Famine relief efforts by church agencies in India, Bangladesh, Africa, and elsewhere may be jeopardized by shortages of vital food grains provided under government auspices.

New regulations, designed to build up American food reserves—they were depleted by last year’s Soviet grain deal and other overseas shipments—mean less food available for the voluntary agencies. (Twenty years ago, the government set up a “Food for Peace” program, buying up American grains for government-to-government programs and for disaster relief by government and private voluntary agencies.) Grain reserves in America dropped by roughly 50 per cent in 1972, and the Agriculture department is now limiting the size and locations of programs it will support with the publicly purchased food.

A spokesman for the Church World Service (CWS), relief arm of the National Council of Churches, said seventeen countries now show severe or ongoing food shortages, and another thirteen show shortages. Melvin B. Meyers, material resources director of CWS, estimates that a total of 950 million persons—roughly one-third of the world’s population—are affected by the shortages. Voluntary agencies were warned earlier this year that “adjustments” would have to be made in allotments to certain countries, he disclosed. Among the predicted cuts: complete cut-off of institutional feeding programs; reduction in maternal and child-care feeding and food-for-work programs; a shift of the responsibility of school feeding programs to indigenous governments.

CWS has already phased out most of its institutional feeding programs, said Meyers. “Our only mass feedings today are for disaster relief.” Among the nations hardest hit by the cutbacks are India, the Philippines, and Brazil.

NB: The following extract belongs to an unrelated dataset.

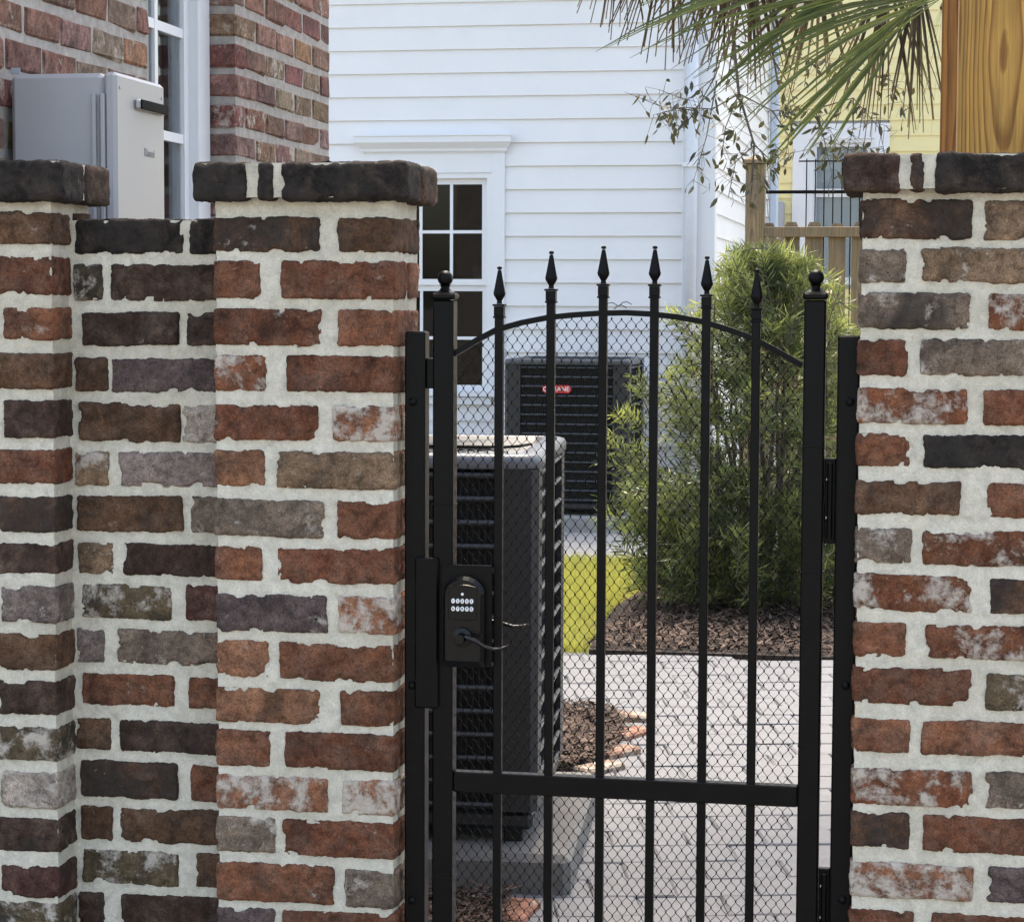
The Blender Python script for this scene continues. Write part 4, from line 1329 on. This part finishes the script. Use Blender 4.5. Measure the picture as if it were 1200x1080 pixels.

Meanwhile, the drought-stricken sub-Sahara region of Africa (see September 14 issue, page 42), continues to receive an influx of international food supplies. Government officials estimate that most of the area’s 25 million people are now living on donated food. The donations include approximately $200,000 given to Africare, a black organization, composed mostly of Washington, D.C., residents. The money is used to purchase food from private businesses and is shared equally by the six hardest-hit African countries. Also, more than $104,000 for African famine relief was raised as a result of evangelist Billy Graham’s plea during the final service of his summer crusade in Minneapolis (see August 10 issue, page 29). Nearly $71,500 was given during the meetings, and the rest was sent in later.